◆ **TASK TO CARRY OUT**:
Each entry has to be copied exactly, with nothing missed.

** start of DATA SHOWN **

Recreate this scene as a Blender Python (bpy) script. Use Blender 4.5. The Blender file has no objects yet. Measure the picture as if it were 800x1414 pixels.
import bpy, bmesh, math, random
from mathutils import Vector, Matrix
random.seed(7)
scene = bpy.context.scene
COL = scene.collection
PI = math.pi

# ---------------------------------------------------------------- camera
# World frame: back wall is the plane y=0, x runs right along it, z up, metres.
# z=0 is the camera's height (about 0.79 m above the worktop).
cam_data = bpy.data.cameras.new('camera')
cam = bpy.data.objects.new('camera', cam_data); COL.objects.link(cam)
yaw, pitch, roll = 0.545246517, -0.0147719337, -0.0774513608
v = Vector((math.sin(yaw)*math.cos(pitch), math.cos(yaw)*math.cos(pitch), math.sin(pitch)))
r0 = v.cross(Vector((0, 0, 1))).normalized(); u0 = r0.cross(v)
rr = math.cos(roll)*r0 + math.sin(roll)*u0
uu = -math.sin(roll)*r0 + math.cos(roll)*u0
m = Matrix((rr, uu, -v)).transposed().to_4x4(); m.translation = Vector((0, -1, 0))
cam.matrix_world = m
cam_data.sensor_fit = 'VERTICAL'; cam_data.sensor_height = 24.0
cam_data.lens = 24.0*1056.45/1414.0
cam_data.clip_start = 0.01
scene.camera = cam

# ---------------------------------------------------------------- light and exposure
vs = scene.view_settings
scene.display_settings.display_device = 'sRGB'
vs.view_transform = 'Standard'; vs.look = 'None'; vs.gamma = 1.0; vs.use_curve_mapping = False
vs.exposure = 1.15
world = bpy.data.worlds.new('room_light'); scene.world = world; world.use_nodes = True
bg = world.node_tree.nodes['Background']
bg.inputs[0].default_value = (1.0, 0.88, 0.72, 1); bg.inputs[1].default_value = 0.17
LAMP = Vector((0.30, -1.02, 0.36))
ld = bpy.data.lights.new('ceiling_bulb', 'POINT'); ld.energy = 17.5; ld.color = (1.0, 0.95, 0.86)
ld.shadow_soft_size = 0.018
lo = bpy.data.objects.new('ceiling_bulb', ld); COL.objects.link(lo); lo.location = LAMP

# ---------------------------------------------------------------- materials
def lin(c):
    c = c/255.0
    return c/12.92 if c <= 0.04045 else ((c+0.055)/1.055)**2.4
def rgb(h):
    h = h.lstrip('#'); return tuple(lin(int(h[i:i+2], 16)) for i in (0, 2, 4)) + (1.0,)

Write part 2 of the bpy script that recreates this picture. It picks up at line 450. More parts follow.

** end of DATA SHOWN **

◆ **THE REPLY**:
Recreate this scene as a Blender Python (bpy) script. Use Blender 4.5. The Blender file has no objects yet. Measure the picture as if it were 800x1414 pixels.
import bpy, bmesh, math, random
from mathutils import Vector, Matrix
random.seed(7)
scene = bpy.context.scene
COL = scene.collection
PI = math.pi

# ---------------------------------------------------------------- camera
# World frame: back wall is the plane y=0, x runs right along it, z up, metres.
# z=0 is the camera's height (about 0.79 m above the worktop).
cam_data = bpy.data.cameras.new('camera')
cam = bpy.data.objects.new('camera', cam_data); COL.objects.link(cam)
yaw, pitch, roll = 0.545246517, -0.0147719337, -0.0774513608
v = Vector((math.sin(yaw)*math.cos(pitch), math.cos(yaw)*math.cos(pitch), math.sin(pitch)))
r0 = v.cross(Vector((0, 0, 1))).normalized(); u0 = r0.cross(v)
rr = math.cos(roll)*r0 + math.sin(roll)*u0
uu = -math.sin(roll)*r0 + math.cos(roll)*u0
m = Matrix((rr, uu, -v)).transposed().to_4x4(); m.translation = Vector((0, -1, 0))
cam.matrix_world = m
cam_data.sensor_fit = 'VERTICAL'; cam_data.sensor_height = 24.0
cam_data.lens = 24.0*1056.45/1414.0
cam_data.clip_start = 0.01
scene.camera = cam

# ---------------------------------------------------------------- light and exposure
vs = scene.view_settings
scene.display_settings.display_device = 'sRGB'
vs.view_transform = 'Standard'; vs.look = 'None'; vs.gamma = 1.0; vs.use_curve_mapping = False
vs.exposure = 1.15
world = bpy.data.worlds.new('room_light'); scene.world = world; world.use_nodes = True
bg = world.node_tree.nodes['Background']
bg.inputs[0].default_value = (1.0, 0.88, 0.72, 1); bg.inputs[1].default_value = 0.17
LAMP = Vector((0.30, -1.02, 0.36))
ld = bpy.data.lights.new('ceiling_bulb', 'POINT'); ld.energy = 17.5; ld.color = (1.0, 0.95, 0.86)
ld.shadow_soft_size = 0.018
lo = bpy.data.objects.new('ceiling_bulb', ld); COL.objects.link(lo); lo.location = LAMP

# ---------------------------------------------------------------- materials
def lin(c):
    c = c/255.0
    return c/12.92 if c <= 0.04045 else ((c+0.055)/1.055)**2.4
def rgb(h):
    h = h.lstrip('#'); return tuple(lin(int(h[i:i+2], 16)) for i in (0, 2, 4)) + (1.0,)

Write part 2 of the bpy script that recreates this picture. It picks up at line 450. More parts follow.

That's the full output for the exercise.